The key to building a network that could provide a unifying utility for a sprawling corporate behemoth like Boeing was the directory.  The things I had learned on P-3 made it clear that whatever it was that defined people and resources in the connected digital world, that thing or service would control everything that is layered on top of it.  Every application and every bit of automation needed to have its existence registered, and it needed to be safely discoverable by the right other nodes on the network.  This would be required if an unknowable variety of things were to be able to be easily integrated based on whatever bit of connectivity someone might discover that they needed to accompliosh.  The control of identity was everything.  But what is identity?

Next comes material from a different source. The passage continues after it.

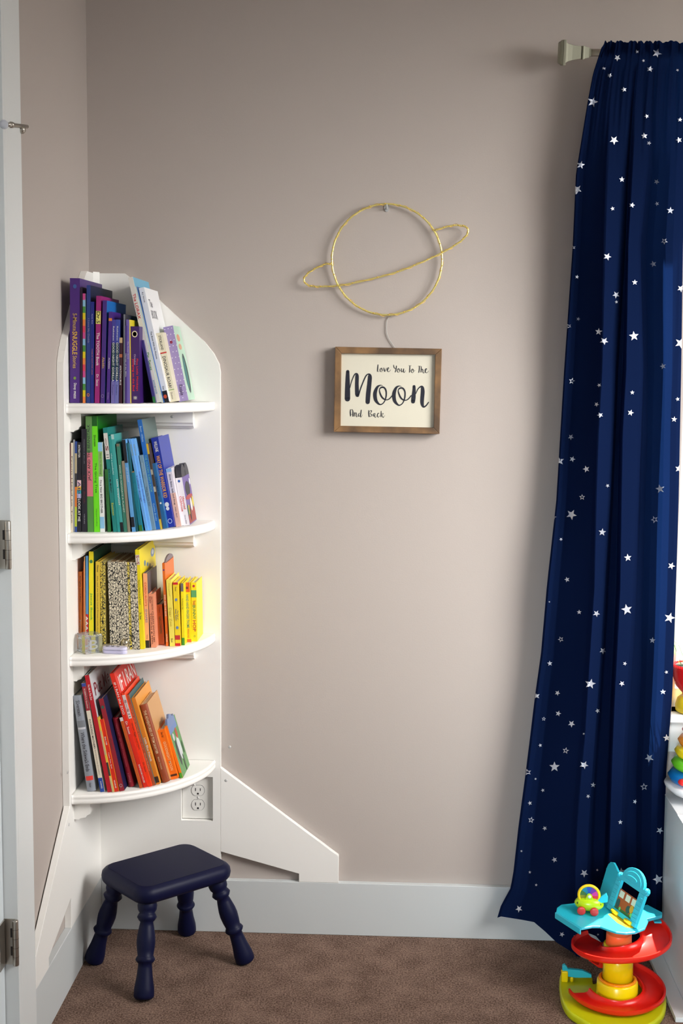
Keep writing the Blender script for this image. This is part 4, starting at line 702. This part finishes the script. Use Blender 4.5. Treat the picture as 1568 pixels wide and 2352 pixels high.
for R_, r_, c_, hh, nm in ((.045, .030, (22, 118, 190), .036, 'blue_ring'), (.042, .028, (110, 205, 40), .033, 'green_ring'), (.039, .026, (246, 220, 30), .031, 'yellow_ring'), (.036, .024, (248, 150, 40), .029, 'orange_ring'), (.031, .021, (238, 120, 130), .027, 'pink_ring')):
    zz += hh/2; q = child(MB().lathe(torus(R_, r_, zz, hh*1.04), seg=40), nm, mat(c_, .3), stk); zz += hh/2-.0008
    if nm == 'blue_ring':
        e = MB().ball((-.048, -.056, .041+.018), (.014, .014, .009)); child(e, 'red_spot', mat((214, 40, 40), .3), stk)
child(MB().lathe([(.015, .041), (.012, zz), (.004, zz+.004)], seg=20), 'post', mat((232, 230, 232), .35), stk)
PXc, PYc = 1.591, -.004
tub = MB().lathe([(.001, .6352), (.040, .6352), (.047, .640), (.048, .655), (.043, .672), (.034, .680), (.001, .681)], (PXc+.006, PYc, 0), seg=32)
tag(tub.build('yellow_tub', mat((248, 214, 30), .35), None, (PXc, PYc, .6352)), 'round yellow toy tub on the window sill under the red pot', 'toy')
pot = thing('potted_grass', (PXc, PYc, .6812), 'red glossy pot of green grass on the yellow tub by the window', 'plant')
MB().lathe([(.001, .6814), (.024, .6814), (.026, .688), (.043, .706), (.051, .730), (.053, .752), (.050, .764), (.046, .762), (.046, .756), (.001, .755)], (PXc, PYc, 0), seg=32).build('pot', mat((206, 20, 26), .25), pot)
MB().lathe([(.001, .7555), (.0455, .7555), (.0455, .760), (.001, .762)], (PXc, PYc, 0), seg=24).build('soil', mat((92, 96, 92), .8), pot)
mb = MB()
for i in range(90):
    a = random.uniform(0, 6.28); r0 = random.uniform(0, .036); r1 = r0+random.uniform(.01, .06); h_ = random.uniform(.03, .10); w_ = .0013; a2 = a+random.uniform(-.4, .4)
    p0 = Vector((PXc+r0*math.cos(a), PYc+r0*math.sin(a), .758)); p2 = Vector((PXc+r1*math.cos(a2), PYc+min(r1*math.sin(a2), .045), .758+h_)); p1 = (p0+p2)/2+Vector((0, 0, .02)); s_ = Vector((-math.sin(a), math.cos(a), 0))*w_
    mb.face([p0-s_, p0+s_, p1+s_, p1-s_]); mb.face([p1-s_, p1+s_, p2])
tag(mb.build('grass', mat((96, 190, 50), .5), pot), kind='stuff')

# ------------------------------------------------------------------ ball-ramp tower toy
CX, CY = 1.358, -.355
toy = thing('ramp_tower_toy', (CX, CY, 0), 'bright plastic ramp tower toy with red spiral ramps and teal upper deck', 'toy')
M_red = mat((224, 32, 20), .28); M_lime = mat((196, 204, 14), .32); M_yel = mat((250, 222, 10), .25, Emission_Strength=0.); M_or = mat((244, 120, 62), .35); M_teal = mat((44, 190, 212), .3)
def G(x, y, z): return at(1120+x/3.5, 1900+y/3.5, 2, z)
bo = [(590, 1165), (640, 1135), (760, 1150), (830, 1200), (850, 1260), (1000, 1180), (1200, 1180), (1340, 1230), (1425, 1330), (1432, 1430), (1400, 1510), (1320, 1580), (1200, 1625), (1060, 1645), (920, 1635), (840, 1600), (740, 1540), (650, 1480), (600, 1400), (578, 1300), (575, 1220)]
op = [G(x, y, .018) for x, y in sm(bo, 4, True)]
mb = MB(); n = len(op); cc = sum(op, Vector())/n
for sc_, z_ in ((.985, 0), (1, .003), (1, .013), (.99, .017), (.96, .0185)):
    for p in op: mb.v.append((cc.x+(p.x-cc.x)*sc_, cc.y+(p.y-cc.y)*sc_, z_))
for i in range(4):
    for k in range(n): mb.f.append((i*n+k, i*n+(k+1) % n, (i+1)*n+(k+1) % n, (i+1)*n+k)); mb.m.append(0); mb.s.append(True)
mb.f += [tuple(range(n))[::-1], tuple(range(4*n, 5*n))]; mb.m += [0, 0]; mb.s += [False, False]
mb.build('base', M_lime, toy)
def helix(th0, th1, zf, Ri, Ro, ox=0, oy=0):
    pr = [(Ri-.001, -.003), (Ri-.001, .010), (Ri+.003, .010), (Ri+.006, .002), (Ri+.014, -.001), (Ro-.014, -.001), (Ro-.006, .002), (Ro-.003, .011), (Ro+.001, .011), (Ro+.001, .002), (Ro-.006, -.005), (Ri+.006, -.005)]
    mb = MB(); v = []; n = 90; k = len(pr)
    for i in range(n+1):
        t = i/n; th = math.radians(th0+(th1-th0)*t); z = zf(th0+(th1-th0)*t)
        for r_, dz in pr: v.append((CX+ox+r_*math.cos(th), CY+oy+r_*math.sin(th), z+dz))
    mb.raw(v, [(i*k+j, i*k+(j+1) % k, (i+1)*k+(j+1) % k, (i+1)*k+j) for i in range(n) for j in range(k)]+[tuple(range(k))[::-1], tuple(range(n*k, n*k+k))], 0, True); return mb
RO = .117
zl = lambda th: interp(th, [(186, .030), (270, .027), (360, .036), (450, .056), (500, .070)])
q = helix(188, 478, zl, .064, RO, -.003).build('lower_ramp', M_red, toy)
zu = lambda th: interp(th, [(480, .128), (540, .134), (630, .158), (720, .172), (765, .188), (800, .196)])
q2 = helix(485, 779, zu, .046, RO+.001, .006).build('upper_ramp', M_red, toy)
for q_ in (q, q2):
    k = q_.modifiers.new('edge', 'EDGE_SPLIT'); k.split_angle = math.radians(50)
MB().lathe([(.001, .017), (.049, .017), (.050, .022), (.049, .056), (.046, .060), (.038, .061), (.038, .050), (.001, .05)], (CX, CY, 0), seg=40).build('column_cup', M_yel, toy)
MB().lathe([(.044, .0585), (.046, .063), (.040, .066), (.037, .062), (.037, .058)], (CX, CY, 0), seg=40).build('cup_rim', mat((250, 150, 10), .3), toy)
MB().lathe([(.001, .05), (.0365, .05), (.0355, .150), (.001, .150)], (CX, CY, 0), seg=40).build('lower_column', M_yel, toy)
MB().lathe([(.001, .148), (.0310, .148), (.0302, .176), (.029, .179), (.0255, .180), (.0240, .204), (.001, .204)], (CX, CY, 0), seg=40).build('upper_column', M_or, toy)
PZ = .206
deck = [(548, 680), (556, 645), (590, 620), (700, 608), (900, 596), (1080, 606), (1200, 650), (1262, 700), (1288, 755), (1262, 812), (1190, 842), (1110, 850), (1030, 842), (960, 818), (900, 796), (840, 795), (752, 812)]
dp = [G(x, y, PZ+.006) for x, y in deck]
mb = MB(); mb.prism([(p.x, p.y) for p in dp], 2, PZ, PZ+.006)
a, b_ = G(548, 680, PZ+.006), G(752, 812, PZ+.006); lipv = (b_-a); nn = Vector((lipv.y, -lipv.x, 0)).normalized()*.004
if nn.y > 0: nn = -nn
mb.raw([tuple(p) for p in (a, b_, b_+nn, a+nn)]+[(p.x, p.y, PZ-.010) for p in (a, b_, b_+nn, a+nn)], [(0, 1, 2, 3), (7, 6, 5, 4), (0, 4, 5, 1), (1, 5, 6, 2), (2, 6, 7, 3), (3, 7, 4, 0)])
mb.build('upper_deck', M_teal, toy, bevel=.002)
sl = [G(*t, PZ+.008) for t in ((1190, 640), (1280, 608), (1340, 640), (1403, 672), (1400, 695), (1330, 712), (1268, 728), (1240, 690))]
MB().prism([(p.x, p.y) for p in sl], 2, PZ-.004, PZ+.004).build('slide_gate', M_teal, toy, bevel=.001)
ca_ = G(1362, 757, .192); MB().box(ca_.x-.009, ca_.x+.009, ca_.y-.008, ca_.y+.008, .190, .1945).build('clip', M_teal, toy, bevel=.001)
# storefront panel
B0, B1 = G(975, 650, PZ+.006), G(1198, 815, PZ+.006); ex = (B1-B0); LN = ex.length; ex.normalize(); back = Vector((.868, .496, 0)); ez = (Vector((0, 0, .085))+back*.034); ez_n = ez.normalized(); nrm = ez_n.cross(ex).normalized()
if nrm.y > 0: nrm = -nrm
def H(s, t, o_=0): return tuple(B0+ex*(LN*s)+ez*t+nrm*o_)
def pan(poly, o0, o1, mi=0, mb_=None):
    m_ = mb_ or MB(); n_ = len(poly); m_.raw([H(*p, o0) for p in poly]+[H(*p, o1) for p in poly], [tuple(range(n_))[::-1], tuple(range(n_, 2*n_))]+[(i, (i+1) % n_, n_+(i+1) % n_, n_+i) for i in range(n_)], mi); return m_
m_ = pan(rct(0, 0, 1, .12), 0, .008); pan(rct(0, .12, .17, .86), 0, .008, 0, m_); pan(rct(.80, .12, 1, .86), 0, .008, 0, m_)
arch = [(0, .86), (1.0, .86), (1.03, .90), (1.05, .97), (1.02, 1.04), (.96, 1.06), (.92, 1.02), (.90, .98)]+[(.51+.38*math.cos(a), .98+.36*math.sin(a)) for a in [math.pi*k/14 for k in range(15)]]+[(.10, .99), (.05, 1.03), (0, .98)]
pan(arch, 0, .008, 0, m_)
for t in (.2, .3, .42, .52, .64, .75):
    pan(rct(.82, t, .97, t+.012), .008, .0092, 0, m_); pan(rct(.03, t+.03, .15, t+.042), .008, .0092, 0, m_)
pan([(.51+.30*math.cos(a), .97+.27*math.sin(a)) for a in [math.pi*k/14 for k in range(15)]], .008, .0095, 0, m_)
pan([(.49+.17*math.cos(a), 1.05+.06*math.sin(a)) for a in [2*math.pi*k/14 for k in range(14)]], .0095, .011, 0, m_)
for s, t in ((1.0, .99), (.05, .95)): m_.ball(H(s, t, .008), .0055, 0, 12, 8)
hs = m_.build('storefront_panel', M_teal, toy, bevel=.0008, seg=1)
pc_ = MB(); mats = [mat((176, 84, 34), .4), mat((222, 228, 205), .4), mat((40, 84, 80), .4), mat((214, 160, 40), .4), mat((120, 210, 110), .4), mat((70, 120, 60), .4)]
pan(rct(.17, .12, .80, .64), .001, .003, 0, pc_)
for s in (.20, .42, .63): pan(rct(s, .44, s+.15, .61), .003, .0034, 1, pc_)
pan(rct(.17, .12, .80, .18), .003, .0033, 5, pc_)
for s, t, a, b2, c_ in ((.24, .27, .06, .12, 2), (.60, .28, .07, .10, 2), (.70, .34, .06, .10, 3), (.35, .17, .025, .05, 4), (.75, .2, .05, .06, 4)): pan([(s+a*math.cos(x), t+b2*math.sin(x)) for x in [2*math.pi*k/14 for k in range(14)]], .003, .0036+.0001*c_, c_, pc_)
pc_.build('shop_picture', mats, toy)
C0, C1 = B0, G(885, 560, PZ+.006); fx_ = C1-C0; LN2 = fx_.length
e2 = Vector((0, 0, .082))+back*.020+Vector((.006, 0, 0)); n2 = fx_.cross(e2).normalized()
def K(s, t, o_): return tuple(C0+fx_*s+e2*t+n2*o_)
pl = [(0, 0), (1.0, 0), (1.0, .9), (.96, 1.02), (.85, 1.12), (.65, 1.17), (.4, 1.12), (0, 1.0)]; mb = MB(); n = len(pl)
mb.raw([K(*p, 0) for p in pl]+[K(*p, .006) for p in pl], [tuple(range(n))[::-1], tuple(range(n, 2*n))]+[(i, (i+1) % n, n+(i+1) % n, n+i) for i in range(n)])
for t in (.5, .86): mb.raw([K(*p, -.001) for p in rct(.02, t, .98, t+.012)]+[K(*p, .007) for p in rct(.02, t, .98, t+.012)], [(0, 1, 2, 3), (4, 5, 6, 7), (0, 1, 5, 4), (1, 2, 6, 5), (2, 3, 7, 6), (3, 0, 4, 7)])
mb.build('folding_panel', M_teal, toy, bevel=.0008, seg=1)
for u in (.20, .68):
    q0 = Vector(H(u, .03, .009)); q1 = Vector(H(u+.2, .03, .009)); MB().tube([q0, q1], .0048, 14).build('hinge_barrel', mat((244, 214, 20), .3), toy)
fl_ = [G(*t, PZ+.0062) for t in ((965, 700), (1010, 690), (1150, 775), (1190, 800), (1160, 812), (1110, 805), (1040, 770))]
MB().prism([(p.x, p.y) for p in fl_], 2, PZ+.0062, PZ+.0068).build('floor_print', mat((226, 190, 20), .4), toy)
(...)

It would not become clear to me until over a decade later that all identity is context dependent.  In those early days of networked computing, we did not yet have a good grip on what a identity was about, and what network directory need to do, let alone what its technical specifications would look like.  The trick was to lay the right evolutionary foundation, so that a process of discovery and change could take it where it needed to go.  Some people thought that one of the then surviving remnants of the badly misguided Open Systems Standards effort, a specification called X.500, and its close cousin X.509 certificates were the way to go.  But to me, that was deeply suspicious.  X.500 had a horrifically awful surface addressing presentation, and it was rigidly hierarchical.  Both of those would have to change or X.500 would die the same way the OSI network protocols had.  Usually, the best seed to plant to start a successful evolution is something simple.  One thing for sure, all of the early PC-LAN systems were super simple when it came to their directories, except one: Banyon Vines.

Vines was an interesting product.  It was horribly complicated and not really very usable.  But, the engineers who had built it were some of the more thoughtful folks around.  Beneath its unwieldy surface it had an elegant beauty about it.  Once again, it was Walt Pietrowski who had clued me into this.  The Banyon engineers had figured out how to build an operating system kernel that could spread computing tasks across multiple processor cores.  And their directory called "Street Talk" seemed to be highly adaptive to working with different networked data structures.  These data structures were as different as digital resources like memory addresses in a host computer and user accounts.  The Banyon engineers seemed to get that.  Their work needed to be watched. 

 

This point about the people who worked at Banyon  was important.  All of the directional choices for how to go about building Boeing a unified network at the functional level was going to be mostly about how various potential supplier engineering teams thought and worked together.  What the people were doing and how they went about their work was vastly more important than the current state of their shipping products.  The world was changing fast.  Being adaptive was critical for anything and anyone who was going to not only survive, but thrive.

I needed to find a new network operating system, and there was one obvious place to go sniffing around: Microsoft.